Comment l’ensemble des Montréalais peuvent-ils contribuer?

Les Montréalais peuvent contribuer en étant solidaires, en parlant avec leurs amis non iraniens, à leurs représentants comme à leurs députés, car ils agissent au niveau du gouvernement provincial et fédéral. Localement, on peut faire des actions symboliques, mais qui ont une valeur très importante et qui portent très loin. Par exemple, si la Ville de Montréal décide de nommer un parc ou une rue au nom de Mahsa Amini, qui est celle qui a flambé cette révolution, symboliquement, c’est très important. Ça a une valeur énorme, pas juste pour nous de la communauté iranienne qui allons nous sentir encore plus attachés à notre pays d’adoption, mais aussi pour les personnes qui se battent dans la rue en Iran.

Quelle est l’implication du mouvement féministe québécois dans cette mobilisation?

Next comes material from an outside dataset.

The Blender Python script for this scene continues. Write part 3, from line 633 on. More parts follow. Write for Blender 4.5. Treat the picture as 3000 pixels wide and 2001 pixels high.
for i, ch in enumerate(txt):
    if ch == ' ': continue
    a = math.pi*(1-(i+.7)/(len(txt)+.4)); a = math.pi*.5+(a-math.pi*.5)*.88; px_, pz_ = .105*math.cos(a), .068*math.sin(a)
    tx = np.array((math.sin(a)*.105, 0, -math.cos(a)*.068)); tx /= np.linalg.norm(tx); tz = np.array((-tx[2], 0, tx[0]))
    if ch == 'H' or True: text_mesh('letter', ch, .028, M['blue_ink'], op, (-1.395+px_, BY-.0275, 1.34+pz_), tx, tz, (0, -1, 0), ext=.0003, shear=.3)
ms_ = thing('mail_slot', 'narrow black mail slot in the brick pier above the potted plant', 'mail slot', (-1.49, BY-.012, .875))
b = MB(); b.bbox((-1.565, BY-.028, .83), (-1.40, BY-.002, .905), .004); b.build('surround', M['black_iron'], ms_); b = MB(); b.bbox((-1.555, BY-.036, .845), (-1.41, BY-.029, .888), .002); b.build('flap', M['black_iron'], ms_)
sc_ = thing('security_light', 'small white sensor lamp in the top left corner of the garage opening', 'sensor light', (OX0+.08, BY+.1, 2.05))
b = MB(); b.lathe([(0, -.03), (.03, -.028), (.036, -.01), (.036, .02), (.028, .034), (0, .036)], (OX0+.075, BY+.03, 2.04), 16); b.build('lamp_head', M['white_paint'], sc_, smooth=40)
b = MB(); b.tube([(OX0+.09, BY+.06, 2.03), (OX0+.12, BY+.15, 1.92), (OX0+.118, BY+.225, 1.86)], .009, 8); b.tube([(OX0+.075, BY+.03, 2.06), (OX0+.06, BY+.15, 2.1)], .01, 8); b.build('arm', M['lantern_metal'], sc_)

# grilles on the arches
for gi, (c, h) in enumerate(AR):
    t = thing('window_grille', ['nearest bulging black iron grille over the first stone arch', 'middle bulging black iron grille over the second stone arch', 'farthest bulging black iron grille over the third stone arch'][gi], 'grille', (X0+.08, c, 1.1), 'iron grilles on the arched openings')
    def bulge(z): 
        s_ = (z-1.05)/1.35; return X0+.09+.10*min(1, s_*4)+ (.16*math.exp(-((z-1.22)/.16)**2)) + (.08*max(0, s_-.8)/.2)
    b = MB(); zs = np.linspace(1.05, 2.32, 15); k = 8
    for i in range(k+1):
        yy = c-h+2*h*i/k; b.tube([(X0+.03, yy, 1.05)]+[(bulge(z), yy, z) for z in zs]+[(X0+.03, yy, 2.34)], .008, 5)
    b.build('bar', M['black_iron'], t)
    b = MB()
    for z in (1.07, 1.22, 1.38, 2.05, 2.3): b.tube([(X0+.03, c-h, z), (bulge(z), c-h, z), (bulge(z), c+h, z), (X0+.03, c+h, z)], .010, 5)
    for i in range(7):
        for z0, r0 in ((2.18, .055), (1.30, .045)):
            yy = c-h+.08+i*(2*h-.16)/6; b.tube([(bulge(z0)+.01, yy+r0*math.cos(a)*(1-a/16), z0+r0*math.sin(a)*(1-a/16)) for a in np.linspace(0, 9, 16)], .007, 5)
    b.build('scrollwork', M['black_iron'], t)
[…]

Les gens ont tellement peur que la droite québécoise xénophobe et islamophobe récupère ce mouvement ou cet appui à la révolution iranienne qu’ils préfèrent se garder à l’écart. Ce n’est pas du tout la bonne stratégie, parce que ce qui se passe en Iran, c’est un mouvement qui a été déclenché contre l’obligation de porter le voile en Iran. Ce qui est demandé en Iran, c’est le libre choix, et c’est la même chose pour nous, ici, au Québec. Le mouvement féministe du Québec n’a pas à être gêné de prendre position en faveur du mouvement contre l’obligation de porter le voile en Iran, car là-bas ils sont pro-choix. C’est important que les gens au Québec réalisent qu’ici, on ne brûlera pas de voile, mais en Iran c’est important de le brûler parce que c’est imposé, c’est l’imposition du voile que les gens remettent en question. Ce n’est pas contre le voile, ce n’est pas une révolution contre l’islam, c’est une révolution contre la religion au pouvoir. C’est une révolution qui demande la laïcité de l’État et c’est notre cause commune au Québec aussi.